To give you a clear idea of what this chapter is about, let us start off by reading the famous Old Testament story of King Solomon’s judgment1:
“Then two women who were harlots came to the king and stood before him. The one woman said, ‘Oh, my lord, this woman and I live in the same house; and I gave birth to a child while she was in the house. It happened on the third day after I gave birth, that this woman also gave birth to a child, and we were together. There was no stranger with us in the house, only the two of us in the house. This woman’s son died in the night, because she lay on it. “So she arose in the middle of the night and took my son from beside me while your maidservant slept, and laid him in her bosom, and laid her dead son in my bosom. When I rose in the morning to nurse my son, behold, he was dead; but when I looked at him carefully in the morning, behold, he was not my son, whom I had borne.’ Then the other woman said, ‘No! For the living one is my son, and the dead one is your son.’ But the first woman said, ‘No! For the dead one is your son, and the living one is my son.’ Thus they spoke before the king. Then the king said, ‘The one says, “This is my son who is living, and your son is the dead one”; and the other says, “No! For your son is the dead one, and my son is the living one.’” The king said, ‘Get me a sword.’ So they brought a sword before the king. The king said, ‘Divide the living child in two, and give half to the one and half to the other.’ Then the woman whose child was the living one spoke to the king, for she was deeply stirred over her son and said, ‘Oh, my lord, give her the living child, and by no means kill him.’ But the other said, ‘He shall be neither mine nor yours; divide him!’ Then the king said, ‘Give the first woman the living child, and by no means kill him. She is his mother.’ When all Israel heard of the judgment which the king had handed down, they feared the king, for they saw that the wisdom of God was in him to administer justice.”
As you and all managers know, (virtually) all decisions entail some degree of compromise. But do you nevertheless always start out by asking, “What would be right?” rather than merely, “What is acceptable?” Until you identify the right outcome, you will have no way of differentiating between a right and wrong compromise. And a surfeit of wrong compromises leads to what are commonly qualified in rather veiled terms as “circumstantial constraints.”
The old German proverb that, “Half a bread is better than no bread at all” is right insofar as bread is still food, making the choice of half a loaf the right kind of compromise. Not so the bluff by King Solomon.

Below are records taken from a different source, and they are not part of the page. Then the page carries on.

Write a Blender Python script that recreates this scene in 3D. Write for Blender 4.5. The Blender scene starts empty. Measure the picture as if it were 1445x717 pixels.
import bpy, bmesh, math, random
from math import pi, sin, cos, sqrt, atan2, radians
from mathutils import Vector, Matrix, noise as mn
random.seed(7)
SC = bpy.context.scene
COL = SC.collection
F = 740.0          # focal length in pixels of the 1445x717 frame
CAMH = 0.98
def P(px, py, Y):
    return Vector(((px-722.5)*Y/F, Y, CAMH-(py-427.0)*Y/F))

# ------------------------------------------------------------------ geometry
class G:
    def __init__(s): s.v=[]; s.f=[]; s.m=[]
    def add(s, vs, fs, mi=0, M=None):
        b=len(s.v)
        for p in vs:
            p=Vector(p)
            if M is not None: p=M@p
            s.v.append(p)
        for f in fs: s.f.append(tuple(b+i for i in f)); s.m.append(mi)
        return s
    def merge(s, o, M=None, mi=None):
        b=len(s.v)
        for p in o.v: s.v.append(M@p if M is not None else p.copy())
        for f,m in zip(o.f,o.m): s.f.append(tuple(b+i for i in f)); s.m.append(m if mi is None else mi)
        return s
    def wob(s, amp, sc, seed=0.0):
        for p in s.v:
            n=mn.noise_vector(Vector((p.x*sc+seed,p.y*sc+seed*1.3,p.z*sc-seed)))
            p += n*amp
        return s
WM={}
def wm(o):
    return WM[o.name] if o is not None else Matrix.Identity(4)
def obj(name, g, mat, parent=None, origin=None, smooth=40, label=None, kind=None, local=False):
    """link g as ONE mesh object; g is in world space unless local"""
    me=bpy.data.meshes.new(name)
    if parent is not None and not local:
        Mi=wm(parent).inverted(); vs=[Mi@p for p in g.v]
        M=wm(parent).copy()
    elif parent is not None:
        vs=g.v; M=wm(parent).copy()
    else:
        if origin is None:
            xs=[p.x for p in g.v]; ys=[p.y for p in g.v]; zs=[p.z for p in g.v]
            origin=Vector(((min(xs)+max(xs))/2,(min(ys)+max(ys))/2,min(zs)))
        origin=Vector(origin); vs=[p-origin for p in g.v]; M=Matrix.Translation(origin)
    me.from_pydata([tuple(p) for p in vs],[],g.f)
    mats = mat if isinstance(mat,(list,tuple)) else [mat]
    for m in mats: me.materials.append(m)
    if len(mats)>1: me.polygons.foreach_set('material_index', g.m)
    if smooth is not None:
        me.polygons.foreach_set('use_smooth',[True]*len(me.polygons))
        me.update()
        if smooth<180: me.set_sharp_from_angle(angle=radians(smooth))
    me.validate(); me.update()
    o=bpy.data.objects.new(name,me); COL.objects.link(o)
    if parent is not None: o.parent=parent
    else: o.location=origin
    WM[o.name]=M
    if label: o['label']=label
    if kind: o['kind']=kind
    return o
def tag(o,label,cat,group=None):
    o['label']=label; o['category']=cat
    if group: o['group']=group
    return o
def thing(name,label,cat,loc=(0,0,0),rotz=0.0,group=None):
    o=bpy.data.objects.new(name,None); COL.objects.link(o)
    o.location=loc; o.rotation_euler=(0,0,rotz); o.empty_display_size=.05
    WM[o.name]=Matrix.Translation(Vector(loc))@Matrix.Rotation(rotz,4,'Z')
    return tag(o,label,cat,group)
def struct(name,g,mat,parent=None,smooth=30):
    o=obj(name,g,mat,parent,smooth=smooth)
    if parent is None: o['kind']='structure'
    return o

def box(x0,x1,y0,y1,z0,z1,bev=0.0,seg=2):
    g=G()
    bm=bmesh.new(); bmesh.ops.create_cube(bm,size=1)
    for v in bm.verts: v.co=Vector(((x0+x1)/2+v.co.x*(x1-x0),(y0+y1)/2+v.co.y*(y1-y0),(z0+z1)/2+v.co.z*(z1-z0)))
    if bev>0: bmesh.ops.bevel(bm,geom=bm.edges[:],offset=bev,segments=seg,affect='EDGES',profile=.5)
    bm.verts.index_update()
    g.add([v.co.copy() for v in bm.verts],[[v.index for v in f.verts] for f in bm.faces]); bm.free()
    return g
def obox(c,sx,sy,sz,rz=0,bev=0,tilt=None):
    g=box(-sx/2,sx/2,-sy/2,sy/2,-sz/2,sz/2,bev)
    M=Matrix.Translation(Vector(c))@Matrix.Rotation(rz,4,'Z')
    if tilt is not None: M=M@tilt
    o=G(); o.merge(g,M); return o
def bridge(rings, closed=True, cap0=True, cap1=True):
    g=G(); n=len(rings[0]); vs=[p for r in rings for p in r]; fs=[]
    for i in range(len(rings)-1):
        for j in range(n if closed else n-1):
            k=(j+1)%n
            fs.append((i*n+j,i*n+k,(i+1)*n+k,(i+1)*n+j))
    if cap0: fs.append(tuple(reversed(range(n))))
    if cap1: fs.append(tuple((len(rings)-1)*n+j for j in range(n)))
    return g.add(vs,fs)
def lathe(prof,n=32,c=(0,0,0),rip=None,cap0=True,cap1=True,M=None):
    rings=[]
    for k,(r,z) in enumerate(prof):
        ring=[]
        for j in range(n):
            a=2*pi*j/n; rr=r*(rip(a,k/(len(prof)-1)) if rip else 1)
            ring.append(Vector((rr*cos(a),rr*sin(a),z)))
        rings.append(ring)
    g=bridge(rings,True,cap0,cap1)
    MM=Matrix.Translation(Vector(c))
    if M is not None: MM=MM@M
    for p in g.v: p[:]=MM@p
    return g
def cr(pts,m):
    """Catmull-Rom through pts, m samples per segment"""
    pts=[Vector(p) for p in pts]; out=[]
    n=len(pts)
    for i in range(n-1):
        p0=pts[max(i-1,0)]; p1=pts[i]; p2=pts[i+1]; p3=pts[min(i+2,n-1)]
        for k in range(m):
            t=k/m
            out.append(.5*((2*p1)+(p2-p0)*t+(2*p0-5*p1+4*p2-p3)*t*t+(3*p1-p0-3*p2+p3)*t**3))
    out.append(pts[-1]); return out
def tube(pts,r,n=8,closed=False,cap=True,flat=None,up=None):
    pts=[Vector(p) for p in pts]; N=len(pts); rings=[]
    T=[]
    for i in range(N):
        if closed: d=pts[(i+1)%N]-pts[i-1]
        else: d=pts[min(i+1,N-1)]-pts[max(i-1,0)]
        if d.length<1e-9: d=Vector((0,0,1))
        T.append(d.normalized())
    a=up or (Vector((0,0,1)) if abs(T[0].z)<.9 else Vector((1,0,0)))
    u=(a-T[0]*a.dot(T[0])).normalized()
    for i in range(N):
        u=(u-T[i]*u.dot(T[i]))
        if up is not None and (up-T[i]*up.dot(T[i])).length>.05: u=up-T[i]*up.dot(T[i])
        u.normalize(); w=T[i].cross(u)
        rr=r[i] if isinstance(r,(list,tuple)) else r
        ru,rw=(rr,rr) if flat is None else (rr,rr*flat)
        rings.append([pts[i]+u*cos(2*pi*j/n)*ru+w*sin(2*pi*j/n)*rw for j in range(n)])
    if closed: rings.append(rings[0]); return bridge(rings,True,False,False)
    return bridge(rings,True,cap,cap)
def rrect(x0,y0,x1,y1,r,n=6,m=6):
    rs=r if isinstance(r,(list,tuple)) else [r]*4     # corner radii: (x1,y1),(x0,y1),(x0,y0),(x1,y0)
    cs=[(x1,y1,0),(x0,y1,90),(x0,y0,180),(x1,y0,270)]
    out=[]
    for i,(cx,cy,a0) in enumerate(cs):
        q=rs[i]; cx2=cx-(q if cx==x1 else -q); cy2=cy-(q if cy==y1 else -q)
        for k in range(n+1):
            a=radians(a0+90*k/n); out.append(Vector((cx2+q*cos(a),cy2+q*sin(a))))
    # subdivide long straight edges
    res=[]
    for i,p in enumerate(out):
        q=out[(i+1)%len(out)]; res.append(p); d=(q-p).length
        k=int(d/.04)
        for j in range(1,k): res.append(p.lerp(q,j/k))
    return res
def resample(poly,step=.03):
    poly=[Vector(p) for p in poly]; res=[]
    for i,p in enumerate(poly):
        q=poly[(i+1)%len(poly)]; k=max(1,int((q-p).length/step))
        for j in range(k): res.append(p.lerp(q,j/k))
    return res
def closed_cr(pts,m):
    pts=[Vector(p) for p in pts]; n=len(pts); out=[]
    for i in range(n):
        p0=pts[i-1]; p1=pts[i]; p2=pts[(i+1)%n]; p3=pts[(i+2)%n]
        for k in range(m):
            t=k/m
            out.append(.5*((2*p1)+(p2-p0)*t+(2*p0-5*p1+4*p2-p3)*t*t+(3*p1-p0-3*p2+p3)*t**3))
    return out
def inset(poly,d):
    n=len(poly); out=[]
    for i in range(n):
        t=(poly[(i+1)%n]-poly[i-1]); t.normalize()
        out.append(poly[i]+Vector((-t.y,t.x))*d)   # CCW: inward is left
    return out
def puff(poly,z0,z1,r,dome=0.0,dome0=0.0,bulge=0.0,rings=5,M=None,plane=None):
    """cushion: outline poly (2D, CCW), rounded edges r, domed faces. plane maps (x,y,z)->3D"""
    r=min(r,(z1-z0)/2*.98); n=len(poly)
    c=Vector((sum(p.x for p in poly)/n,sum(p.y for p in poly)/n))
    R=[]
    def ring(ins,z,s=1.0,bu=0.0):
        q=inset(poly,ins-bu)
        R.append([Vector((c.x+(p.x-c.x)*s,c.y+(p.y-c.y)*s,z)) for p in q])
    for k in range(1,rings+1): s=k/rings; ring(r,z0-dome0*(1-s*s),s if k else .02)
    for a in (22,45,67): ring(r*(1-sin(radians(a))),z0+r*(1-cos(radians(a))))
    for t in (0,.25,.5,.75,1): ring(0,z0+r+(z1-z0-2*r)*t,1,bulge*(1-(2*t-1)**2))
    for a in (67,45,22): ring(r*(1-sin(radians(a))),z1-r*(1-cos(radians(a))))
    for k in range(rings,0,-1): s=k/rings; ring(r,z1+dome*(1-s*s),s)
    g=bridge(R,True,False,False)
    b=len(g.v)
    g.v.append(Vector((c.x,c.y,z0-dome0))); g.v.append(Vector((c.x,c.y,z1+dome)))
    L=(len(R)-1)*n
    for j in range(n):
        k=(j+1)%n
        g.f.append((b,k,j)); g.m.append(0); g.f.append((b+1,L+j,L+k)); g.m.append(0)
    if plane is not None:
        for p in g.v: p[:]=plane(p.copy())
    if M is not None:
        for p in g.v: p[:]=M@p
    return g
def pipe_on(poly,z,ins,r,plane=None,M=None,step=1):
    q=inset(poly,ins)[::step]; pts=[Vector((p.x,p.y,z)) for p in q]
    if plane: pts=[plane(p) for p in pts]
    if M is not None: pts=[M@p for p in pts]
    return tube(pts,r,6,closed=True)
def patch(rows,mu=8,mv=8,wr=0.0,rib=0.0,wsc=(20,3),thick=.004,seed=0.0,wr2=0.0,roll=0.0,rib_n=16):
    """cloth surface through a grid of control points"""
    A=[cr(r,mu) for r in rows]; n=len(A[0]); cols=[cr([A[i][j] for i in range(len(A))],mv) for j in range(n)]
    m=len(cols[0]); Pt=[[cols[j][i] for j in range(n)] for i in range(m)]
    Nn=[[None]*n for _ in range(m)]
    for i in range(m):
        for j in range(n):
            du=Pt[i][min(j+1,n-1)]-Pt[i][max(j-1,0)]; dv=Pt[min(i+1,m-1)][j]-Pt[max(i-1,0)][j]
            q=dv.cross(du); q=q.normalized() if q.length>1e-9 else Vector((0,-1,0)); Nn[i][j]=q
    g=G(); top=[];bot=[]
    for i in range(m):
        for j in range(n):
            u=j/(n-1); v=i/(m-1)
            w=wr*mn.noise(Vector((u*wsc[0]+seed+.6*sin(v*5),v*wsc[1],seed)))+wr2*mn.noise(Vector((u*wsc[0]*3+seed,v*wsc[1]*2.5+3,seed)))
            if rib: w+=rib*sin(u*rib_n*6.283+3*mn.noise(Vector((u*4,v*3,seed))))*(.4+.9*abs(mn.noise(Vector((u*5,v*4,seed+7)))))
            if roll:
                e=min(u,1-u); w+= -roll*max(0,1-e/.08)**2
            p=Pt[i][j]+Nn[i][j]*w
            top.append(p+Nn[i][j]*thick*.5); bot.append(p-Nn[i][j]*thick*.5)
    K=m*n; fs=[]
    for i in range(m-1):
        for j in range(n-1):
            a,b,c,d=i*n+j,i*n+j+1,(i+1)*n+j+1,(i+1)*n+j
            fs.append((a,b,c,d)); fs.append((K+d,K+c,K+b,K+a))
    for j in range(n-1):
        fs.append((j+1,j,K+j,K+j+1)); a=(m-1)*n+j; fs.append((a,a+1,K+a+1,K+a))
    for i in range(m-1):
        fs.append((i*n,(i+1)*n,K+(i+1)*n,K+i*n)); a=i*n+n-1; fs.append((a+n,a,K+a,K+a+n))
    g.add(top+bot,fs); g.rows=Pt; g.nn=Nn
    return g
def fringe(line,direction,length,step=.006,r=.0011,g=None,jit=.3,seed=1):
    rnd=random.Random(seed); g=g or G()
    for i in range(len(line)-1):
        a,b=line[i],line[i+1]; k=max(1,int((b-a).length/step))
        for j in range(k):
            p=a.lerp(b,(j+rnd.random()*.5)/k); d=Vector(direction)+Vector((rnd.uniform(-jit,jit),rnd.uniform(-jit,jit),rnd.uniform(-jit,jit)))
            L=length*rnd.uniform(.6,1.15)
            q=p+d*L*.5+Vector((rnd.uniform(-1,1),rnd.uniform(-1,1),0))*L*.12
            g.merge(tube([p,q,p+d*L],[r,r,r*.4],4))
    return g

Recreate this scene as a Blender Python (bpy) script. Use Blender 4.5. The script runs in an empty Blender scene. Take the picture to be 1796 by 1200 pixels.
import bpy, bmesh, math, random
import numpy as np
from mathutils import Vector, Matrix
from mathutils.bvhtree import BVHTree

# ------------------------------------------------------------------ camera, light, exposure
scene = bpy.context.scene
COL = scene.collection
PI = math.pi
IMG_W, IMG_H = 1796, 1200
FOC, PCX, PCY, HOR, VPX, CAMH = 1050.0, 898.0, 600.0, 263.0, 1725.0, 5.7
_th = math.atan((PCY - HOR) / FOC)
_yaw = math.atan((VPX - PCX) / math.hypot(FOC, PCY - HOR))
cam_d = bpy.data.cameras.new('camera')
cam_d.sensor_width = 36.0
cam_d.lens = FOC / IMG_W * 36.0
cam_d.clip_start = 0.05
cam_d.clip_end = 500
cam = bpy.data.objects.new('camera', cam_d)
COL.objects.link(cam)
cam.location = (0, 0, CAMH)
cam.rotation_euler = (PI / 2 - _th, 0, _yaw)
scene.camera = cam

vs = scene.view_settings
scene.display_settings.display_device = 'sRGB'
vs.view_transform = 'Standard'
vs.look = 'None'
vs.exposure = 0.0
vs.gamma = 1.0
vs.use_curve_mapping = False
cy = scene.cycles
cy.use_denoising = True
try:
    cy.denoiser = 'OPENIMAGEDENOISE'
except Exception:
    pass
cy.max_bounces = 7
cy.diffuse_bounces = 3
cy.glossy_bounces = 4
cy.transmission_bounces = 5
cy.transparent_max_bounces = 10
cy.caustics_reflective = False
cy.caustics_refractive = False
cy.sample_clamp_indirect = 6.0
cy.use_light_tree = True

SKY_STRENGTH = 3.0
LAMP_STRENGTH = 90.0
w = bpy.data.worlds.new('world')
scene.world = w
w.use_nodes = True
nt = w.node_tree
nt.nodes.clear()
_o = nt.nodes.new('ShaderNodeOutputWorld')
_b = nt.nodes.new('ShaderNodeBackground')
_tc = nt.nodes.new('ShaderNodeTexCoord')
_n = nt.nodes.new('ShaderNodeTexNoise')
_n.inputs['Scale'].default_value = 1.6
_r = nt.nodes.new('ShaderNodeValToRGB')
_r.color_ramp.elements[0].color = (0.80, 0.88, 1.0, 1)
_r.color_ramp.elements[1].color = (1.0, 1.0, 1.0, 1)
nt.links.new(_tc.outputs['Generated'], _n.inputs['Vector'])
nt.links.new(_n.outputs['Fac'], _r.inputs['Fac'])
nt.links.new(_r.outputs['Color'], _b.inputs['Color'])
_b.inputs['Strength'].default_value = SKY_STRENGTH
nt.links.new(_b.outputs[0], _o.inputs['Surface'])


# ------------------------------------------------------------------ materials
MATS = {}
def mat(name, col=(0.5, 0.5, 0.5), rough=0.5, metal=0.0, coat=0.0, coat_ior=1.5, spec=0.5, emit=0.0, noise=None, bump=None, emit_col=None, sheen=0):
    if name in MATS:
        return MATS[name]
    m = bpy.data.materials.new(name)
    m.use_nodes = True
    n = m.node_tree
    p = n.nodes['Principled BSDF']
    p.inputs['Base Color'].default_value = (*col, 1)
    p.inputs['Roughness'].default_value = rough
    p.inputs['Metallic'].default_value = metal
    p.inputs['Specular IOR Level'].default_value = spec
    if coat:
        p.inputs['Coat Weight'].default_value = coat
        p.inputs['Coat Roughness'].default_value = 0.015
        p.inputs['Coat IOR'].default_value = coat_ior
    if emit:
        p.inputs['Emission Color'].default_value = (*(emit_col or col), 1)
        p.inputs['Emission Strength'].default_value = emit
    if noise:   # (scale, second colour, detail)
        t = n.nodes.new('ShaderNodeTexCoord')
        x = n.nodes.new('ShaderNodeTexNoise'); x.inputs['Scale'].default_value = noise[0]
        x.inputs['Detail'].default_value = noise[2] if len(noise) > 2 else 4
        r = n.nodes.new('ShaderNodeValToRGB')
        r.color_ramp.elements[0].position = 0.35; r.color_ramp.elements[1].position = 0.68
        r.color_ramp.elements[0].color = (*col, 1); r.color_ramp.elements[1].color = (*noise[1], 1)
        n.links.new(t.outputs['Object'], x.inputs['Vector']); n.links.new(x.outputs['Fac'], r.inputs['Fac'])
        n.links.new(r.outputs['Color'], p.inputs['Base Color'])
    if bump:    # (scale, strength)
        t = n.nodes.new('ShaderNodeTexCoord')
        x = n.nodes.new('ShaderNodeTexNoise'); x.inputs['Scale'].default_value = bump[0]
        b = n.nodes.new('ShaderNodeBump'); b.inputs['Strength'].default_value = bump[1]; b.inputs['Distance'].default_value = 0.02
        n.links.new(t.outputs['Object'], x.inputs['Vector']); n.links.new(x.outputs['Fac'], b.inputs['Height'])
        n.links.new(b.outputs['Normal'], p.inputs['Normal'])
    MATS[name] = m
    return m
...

His deliberately absurd suggestion that the baby be cut in two would have been a clear example of the wrong kind of compromise because it would not have produced an acceptable minimum outcome: leaving at least one of the women with a living child.
Let us now return for a moment to Alfred P. Sloan Jr. Soon after Peter F. Drucker started his first big consulting assignment at General Motors to conduct a study on the company’s management structure and management policies, Sloan called Drucker into his office and said to him:
“I shall not tell you what to study, what to write, or what conclusions to come to. This is your task. My only instruction to you is to put down what you think is right as you see it. Don’t you worry about our reaction. Don’t you worry about whether we will like this or dislike that. And don’t you, above all, concern yourself with the compromises that might be needed to make your recommendations acceptable. There is not one executive in this company who does not know how to make every single conceivable compromise without any help from you. But he can’t make the right compromise unless you first tell him what ‘right’ is.”2
Managerial competence is reflected in the ability to distinguish between right and wrong compromises. A precondition for drawing such distinctions is the meticulous and unequivocal stipulation of a minimum acceptable outcome.
Think about a decision you need to make at the moment: what would be right?